共産党政権は3回目の
“パラダイムシフト”を迎えた

 中国の政治も経済を圧迫している。22年秋の党大会が近づく中、習政権は経済環境の安定を急いでいるようだ。同氏は国全体で豊かになる考えを世論に示し、求心力を維持強化したい。その考えが不動産企業への規制やIT先端企業への締め付け強化につながった。

 別の見方をすれば、中国は国家運営の大きな変革期を迎えつつある。中国政治の専門家の一人は、「共産党政権は3回目の“パラダイムシフト”を迎えた」と指摘していた。

 一つ目の変革期は1966~76年の「文化大革命」の時代だ。

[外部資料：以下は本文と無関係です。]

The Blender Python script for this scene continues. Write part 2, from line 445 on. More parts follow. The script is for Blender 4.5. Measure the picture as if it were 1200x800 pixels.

当時、毛沢東は政治面での失地回復を目指して言論を弾圧し、自らの思想を国全体に徹底的に浸透させた。その結果、経済は疲弊した。

 二つ目の変革が78年に始まった「改革開放」だ。文化大革命後、政治基盤の安定を手に入れた鄧小平は、経済成長をより重視した。重厚長大分野では経済特区が設けられて外資からの技術移転が進み、国営・国有企業が成長した。IT関連を中心に民間企業の設立も認められた。民間企業はその後30数年間の中国経済の成長を支えた。

 現在、中国は3回目の変革期を迎えたといえる。習氏は改革開放によって拡大した貧富の格差を是正するために、民間企業の創業経営者への締め付けを強めている。不動産業界では主要先進国が行うような公的資金の注入など本格的な救済とは異なり、主に各社が資産を切り売りして債務削減が進む。

 それによって、共産党のテクノクラート(技術官僚)は経済の安定を実現し、その上で半導体やAIなどの先端分野に生産要素を再配分し、新しい需要を創出しようとしていると考えられる。

 新しい需要創出を目指すことは、経済成長に不可欠だ。ただし、共産党政権の考えが常に正しいとは限らない。特に、IT先端企業への締め付けは中国経済の成長を支えた民間企業のアニマルスピリットを減殺するだろう。中国では経済が政治に圧迫される様相が強くなっている。